TASK STATEMENT – Repeat exactly the lines between and including those that contain "Keep writing the" and "150, .3, L_STRAW, .7)". Output no other line.

SUPPLIED RECORDS –
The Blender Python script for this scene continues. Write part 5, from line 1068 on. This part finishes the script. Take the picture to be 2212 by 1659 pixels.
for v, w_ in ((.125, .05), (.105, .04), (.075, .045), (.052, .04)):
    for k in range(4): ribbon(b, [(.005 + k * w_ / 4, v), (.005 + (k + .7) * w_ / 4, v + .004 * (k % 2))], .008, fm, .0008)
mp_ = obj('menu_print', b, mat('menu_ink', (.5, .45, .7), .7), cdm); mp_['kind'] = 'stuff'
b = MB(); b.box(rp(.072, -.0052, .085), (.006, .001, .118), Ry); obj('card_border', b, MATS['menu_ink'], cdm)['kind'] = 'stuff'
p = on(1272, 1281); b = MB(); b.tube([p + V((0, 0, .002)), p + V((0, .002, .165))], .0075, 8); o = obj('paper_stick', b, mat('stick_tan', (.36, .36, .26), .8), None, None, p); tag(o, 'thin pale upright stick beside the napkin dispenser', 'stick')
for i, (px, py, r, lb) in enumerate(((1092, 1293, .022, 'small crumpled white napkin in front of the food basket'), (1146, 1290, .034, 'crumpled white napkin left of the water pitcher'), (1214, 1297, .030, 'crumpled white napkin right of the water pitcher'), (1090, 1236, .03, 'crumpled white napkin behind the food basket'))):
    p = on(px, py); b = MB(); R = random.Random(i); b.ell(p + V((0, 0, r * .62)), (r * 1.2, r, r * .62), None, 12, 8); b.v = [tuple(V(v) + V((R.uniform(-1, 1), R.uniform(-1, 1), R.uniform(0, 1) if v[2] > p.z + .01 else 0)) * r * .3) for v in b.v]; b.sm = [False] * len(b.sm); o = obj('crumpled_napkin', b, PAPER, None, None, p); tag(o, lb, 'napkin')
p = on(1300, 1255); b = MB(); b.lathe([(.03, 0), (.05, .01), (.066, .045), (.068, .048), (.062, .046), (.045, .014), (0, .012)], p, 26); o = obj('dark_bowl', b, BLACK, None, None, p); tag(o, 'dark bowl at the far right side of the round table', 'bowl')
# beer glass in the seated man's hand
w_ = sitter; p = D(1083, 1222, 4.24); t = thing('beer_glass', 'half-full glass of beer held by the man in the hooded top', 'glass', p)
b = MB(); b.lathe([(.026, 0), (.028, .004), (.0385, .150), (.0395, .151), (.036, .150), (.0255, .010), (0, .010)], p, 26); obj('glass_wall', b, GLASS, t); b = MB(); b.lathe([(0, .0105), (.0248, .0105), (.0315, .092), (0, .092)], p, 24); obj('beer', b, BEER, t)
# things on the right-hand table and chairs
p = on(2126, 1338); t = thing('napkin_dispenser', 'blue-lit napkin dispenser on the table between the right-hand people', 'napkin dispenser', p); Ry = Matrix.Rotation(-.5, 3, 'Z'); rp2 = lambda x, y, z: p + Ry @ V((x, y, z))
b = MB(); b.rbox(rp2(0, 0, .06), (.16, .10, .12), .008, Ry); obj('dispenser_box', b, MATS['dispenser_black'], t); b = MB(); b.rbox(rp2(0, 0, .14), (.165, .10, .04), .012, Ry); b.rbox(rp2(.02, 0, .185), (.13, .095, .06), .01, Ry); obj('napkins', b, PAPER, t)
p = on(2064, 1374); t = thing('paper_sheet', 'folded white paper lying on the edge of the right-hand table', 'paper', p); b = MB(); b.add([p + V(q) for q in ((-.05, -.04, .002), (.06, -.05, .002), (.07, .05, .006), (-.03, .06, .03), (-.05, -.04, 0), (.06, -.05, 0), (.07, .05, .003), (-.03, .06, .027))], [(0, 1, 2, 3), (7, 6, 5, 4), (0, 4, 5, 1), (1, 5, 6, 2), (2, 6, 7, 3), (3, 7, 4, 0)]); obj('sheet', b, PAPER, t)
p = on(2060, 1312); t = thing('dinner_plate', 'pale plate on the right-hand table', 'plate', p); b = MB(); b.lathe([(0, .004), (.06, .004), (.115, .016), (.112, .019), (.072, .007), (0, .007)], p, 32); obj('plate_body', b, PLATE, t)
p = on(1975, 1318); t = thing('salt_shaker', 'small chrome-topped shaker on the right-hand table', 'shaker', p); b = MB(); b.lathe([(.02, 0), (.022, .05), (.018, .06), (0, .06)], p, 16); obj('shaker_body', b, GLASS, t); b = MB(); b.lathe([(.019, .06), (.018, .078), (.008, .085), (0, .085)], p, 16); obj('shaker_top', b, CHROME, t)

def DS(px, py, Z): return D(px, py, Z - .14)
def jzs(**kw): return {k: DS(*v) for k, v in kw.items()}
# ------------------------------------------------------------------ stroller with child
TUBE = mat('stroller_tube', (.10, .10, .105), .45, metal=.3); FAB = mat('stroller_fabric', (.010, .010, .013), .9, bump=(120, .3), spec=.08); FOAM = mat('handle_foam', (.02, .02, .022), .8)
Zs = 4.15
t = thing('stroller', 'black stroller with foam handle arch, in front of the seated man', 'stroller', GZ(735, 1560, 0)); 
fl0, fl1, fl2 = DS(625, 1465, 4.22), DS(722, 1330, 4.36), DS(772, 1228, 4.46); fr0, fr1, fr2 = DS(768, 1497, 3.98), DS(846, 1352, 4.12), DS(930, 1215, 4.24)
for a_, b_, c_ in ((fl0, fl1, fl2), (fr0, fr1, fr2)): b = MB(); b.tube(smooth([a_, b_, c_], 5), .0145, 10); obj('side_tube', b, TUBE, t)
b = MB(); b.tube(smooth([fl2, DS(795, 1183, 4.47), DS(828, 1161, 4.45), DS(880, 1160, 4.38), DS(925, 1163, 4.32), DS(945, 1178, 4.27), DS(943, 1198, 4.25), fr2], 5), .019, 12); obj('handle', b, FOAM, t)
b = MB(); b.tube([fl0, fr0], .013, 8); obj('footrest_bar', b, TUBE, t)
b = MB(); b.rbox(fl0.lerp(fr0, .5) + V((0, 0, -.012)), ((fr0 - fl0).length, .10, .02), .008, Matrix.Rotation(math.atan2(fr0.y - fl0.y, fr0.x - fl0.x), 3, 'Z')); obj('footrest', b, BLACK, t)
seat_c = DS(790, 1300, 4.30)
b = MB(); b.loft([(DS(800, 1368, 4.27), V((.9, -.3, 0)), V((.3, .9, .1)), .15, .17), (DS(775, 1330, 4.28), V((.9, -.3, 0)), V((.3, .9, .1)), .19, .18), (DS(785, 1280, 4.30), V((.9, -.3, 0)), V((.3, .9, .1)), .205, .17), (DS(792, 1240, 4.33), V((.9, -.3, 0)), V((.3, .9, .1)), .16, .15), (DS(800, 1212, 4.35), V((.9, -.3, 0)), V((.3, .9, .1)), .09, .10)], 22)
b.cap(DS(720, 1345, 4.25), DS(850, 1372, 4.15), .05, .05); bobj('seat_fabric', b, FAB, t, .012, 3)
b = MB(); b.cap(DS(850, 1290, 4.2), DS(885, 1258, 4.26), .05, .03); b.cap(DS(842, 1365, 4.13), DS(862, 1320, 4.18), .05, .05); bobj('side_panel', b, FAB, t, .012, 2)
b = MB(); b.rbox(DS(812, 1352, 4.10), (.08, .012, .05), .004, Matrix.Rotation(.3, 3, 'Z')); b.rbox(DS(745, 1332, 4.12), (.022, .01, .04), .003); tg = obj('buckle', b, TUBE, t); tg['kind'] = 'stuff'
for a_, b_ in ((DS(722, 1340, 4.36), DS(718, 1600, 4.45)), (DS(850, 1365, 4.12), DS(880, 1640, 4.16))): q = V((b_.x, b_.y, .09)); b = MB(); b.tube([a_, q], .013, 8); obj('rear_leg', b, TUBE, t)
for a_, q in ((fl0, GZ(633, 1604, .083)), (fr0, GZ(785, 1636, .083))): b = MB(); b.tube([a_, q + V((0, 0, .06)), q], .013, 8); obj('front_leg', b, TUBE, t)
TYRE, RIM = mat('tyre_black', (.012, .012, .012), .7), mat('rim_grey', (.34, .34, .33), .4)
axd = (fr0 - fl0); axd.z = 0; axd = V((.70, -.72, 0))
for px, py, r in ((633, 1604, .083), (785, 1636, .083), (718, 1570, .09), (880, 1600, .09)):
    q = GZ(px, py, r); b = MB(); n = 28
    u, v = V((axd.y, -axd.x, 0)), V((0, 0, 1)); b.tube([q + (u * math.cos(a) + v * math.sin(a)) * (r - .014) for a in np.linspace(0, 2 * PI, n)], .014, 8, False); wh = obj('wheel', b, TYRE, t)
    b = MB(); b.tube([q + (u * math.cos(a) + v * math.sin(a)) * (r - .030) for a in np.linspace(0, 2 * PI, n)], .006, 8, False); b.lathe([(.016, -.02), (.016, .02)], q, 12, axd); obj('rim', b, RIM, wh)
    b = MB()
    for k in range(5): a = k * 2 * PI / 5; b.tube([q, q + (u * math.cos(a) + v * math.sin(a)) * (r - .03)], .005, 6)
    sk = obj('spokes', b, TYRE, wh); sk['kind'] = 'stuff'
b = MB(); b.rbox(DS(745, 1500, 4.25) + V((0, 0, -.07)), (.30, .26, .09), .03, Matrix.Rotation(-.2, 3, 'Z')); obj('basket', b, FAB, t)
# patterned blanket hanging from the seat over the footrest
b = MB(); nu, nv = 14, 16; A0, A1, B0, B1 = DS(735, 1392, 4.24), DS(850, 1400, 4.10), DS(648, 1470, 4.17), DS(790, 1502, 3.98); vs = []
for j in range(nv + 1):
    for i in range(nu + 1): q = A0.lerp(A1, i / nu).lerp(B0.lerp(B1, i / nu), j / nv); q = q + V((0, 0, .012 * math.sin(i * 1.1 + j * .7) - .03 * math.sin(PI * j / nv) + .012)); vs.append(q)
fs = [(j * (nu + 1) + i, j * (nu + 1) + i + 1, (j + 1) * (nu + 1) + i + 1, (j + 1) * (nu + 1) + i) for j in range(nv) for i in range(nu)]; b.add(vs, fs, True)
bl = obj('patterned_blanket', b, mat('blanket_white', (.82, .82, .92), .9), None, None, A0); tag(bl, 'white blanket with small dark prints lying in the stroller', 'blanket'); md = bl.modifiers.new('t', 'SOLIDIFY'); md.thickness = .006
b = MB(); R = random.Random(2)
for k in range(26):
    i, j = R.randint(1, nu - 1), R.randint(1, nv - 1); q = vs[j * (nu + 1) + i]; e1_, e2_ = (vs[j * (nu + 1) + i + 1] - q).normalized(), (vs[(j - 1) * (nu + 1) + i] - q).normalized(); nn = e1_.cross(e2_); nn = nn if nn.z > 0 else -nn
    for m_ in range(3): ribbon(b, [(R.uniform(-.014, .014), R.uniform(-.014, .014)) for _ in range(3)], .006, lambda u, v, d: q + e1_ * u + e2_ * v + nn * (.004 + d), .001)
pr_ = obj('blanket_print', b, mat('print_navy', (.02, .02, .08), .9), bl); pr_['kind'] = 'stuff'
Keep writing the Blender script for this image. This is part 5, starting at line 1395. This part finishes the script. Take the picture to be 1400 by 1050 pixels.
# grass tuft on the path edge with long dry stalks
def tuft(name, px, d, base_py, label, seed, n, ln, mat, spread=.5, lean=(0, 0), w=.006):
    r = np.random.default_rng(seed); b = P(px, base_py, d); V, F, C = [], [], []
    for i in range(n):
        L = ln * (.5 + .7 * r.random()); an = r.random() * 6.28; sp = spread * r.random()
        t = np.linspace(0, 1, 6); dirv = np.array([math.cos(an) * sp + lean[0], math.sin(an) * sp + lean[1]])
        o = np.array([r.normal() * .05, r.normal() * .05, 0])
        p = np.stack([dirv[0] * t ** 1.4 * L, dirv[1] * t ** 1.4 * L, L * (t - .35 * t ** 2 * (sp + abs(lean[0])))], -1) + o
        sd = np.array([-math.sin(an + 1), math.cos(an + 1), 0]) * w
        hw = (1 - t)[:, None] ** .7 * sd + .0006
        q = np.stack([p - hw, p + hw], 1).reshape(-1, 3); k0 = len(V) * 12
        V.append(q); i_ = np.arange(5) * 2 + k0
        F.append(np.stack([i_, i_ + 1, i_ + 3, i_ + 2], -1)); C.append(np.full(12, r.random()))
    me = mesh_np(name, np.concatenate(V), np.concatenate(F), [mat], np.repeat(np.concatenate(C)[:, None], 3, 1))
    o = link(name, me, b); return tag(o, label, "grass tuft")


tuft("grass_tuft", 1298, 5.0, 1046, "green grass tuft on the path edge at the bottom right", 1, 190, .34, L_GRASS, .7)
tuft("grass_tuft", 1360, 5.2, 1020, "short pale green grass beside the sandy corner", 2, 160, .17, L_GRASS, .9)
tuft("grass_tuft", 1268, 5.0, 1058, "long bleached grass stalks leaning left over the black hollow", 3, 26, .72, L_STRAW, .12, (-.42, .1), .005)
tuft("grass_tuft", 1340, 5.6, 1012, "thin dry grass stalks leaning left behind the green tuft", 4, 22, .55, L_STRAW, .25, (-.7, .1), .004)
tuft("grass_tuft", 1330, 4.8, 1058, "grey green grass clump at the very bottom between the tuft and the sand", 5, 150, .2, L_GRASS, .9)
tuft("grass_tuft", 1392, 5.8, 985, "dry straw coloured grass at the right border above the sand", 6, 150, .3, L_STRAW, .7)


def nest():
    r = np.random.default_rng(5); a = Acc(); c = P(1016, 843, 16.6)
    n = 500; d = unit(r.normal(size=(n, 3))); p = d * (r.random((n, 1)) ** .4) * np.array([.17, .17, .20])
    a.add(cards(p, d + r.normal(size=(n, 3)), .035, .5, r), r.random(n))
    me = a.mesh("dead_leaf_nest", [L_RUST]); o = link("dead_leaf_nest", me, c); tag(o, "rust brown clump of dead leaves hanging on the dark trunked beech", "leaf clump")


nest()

ANSWER IN FULL –
Keep writing the Blender script for this image. This is part 5, starting at line 1395. This part finishes the script. Take the picture to be 1400 by 1050 pixels.
# grass tuft on the path edge with long dry stalks
def tuft(name, px, d, base_py, label, seed, n, ln, mat, spread=.5, lean=(0, 0), w=.006):
    r = np.random.default_rng(seed); b = P(px, base_py, d); V, F, C = [], [], []
    for i in range(n):
        L = ln * (.5 + .7 * r.random()); an = r.random() * 6.28; sp = spread * r.random()
        t = np.linspace(0, 1, 6); dirv = np.array([math.cos(an) * sp + lean[0], math.sin(an) * sp + lean[1]])
        o = np.array([r.normal() * .05, r.normal() * .05, 0])
        p = np.stack([dirv[0] * t ** 1.4 * L, dirv[1] * t ** 1.4 * L, L * (t - .35 * t ** 2 * (sp + abs(lean[0])))], -1) + o
        sd = np.array([-math.sin(an + 1), math.cos(an + 1), 0]) * w
        hw = (1 - t)[:, None] ** .7 * sd + .0006
        q = np.stack([p - hw, p + hw], 1).reshape(-1, 3); k0 = len(V) * 12
        V.append(q); i_ = np.arange(5) * 2 + k0
        F.append(np.stack([i_, i_ + 1, i_ + 3, i_ + 2], -1)); C.append(np.full(12, r.random()))
    me = mesh_np(name, np.concatenate(V), np.concatenate(F), [mat], np.repeat(np.concatenate(C)[:, None], 3, 1))
    o = link(name, me, b); return tag(o, label, "grass tuft")


tuft("grass_tuft", 1298, 5.0, 1046, "green grass tuft on the path edge at the bottom right", 1, 190, .34, L_GRASS, .7)
tuft("grass_tuft", 1360, 5.2, 1020, "short pale green grass beside the sandy corner", 2, 160, .17, L_GRASS, .9)
tuft("grass_tuft", 1268, 5.0, 1058, "long bleached grass stalks leaning left over the black hollow", 3, 26, .72, L_STRAW, .12, (-.42, .1), .005)
tuft("grass_tuft", 1340, 5.6, 1012, "thin dry grass stalks leaning left behind the green tuft", 4, 22, .55, L_STRAW, .25, (-.7, .1), .004)
tuft("grass_tuft", 1330, 4.8, 1058, "grey green grass clump at the very bottom between the tuft and the sand", 5, 150, .2, L_GRASS, .9)
tuft("grass_tuft", 1392, 5.8, 985, "dry straw coloured grass at the right border above the sand", 6, 150, .3, L_STRAW, .7)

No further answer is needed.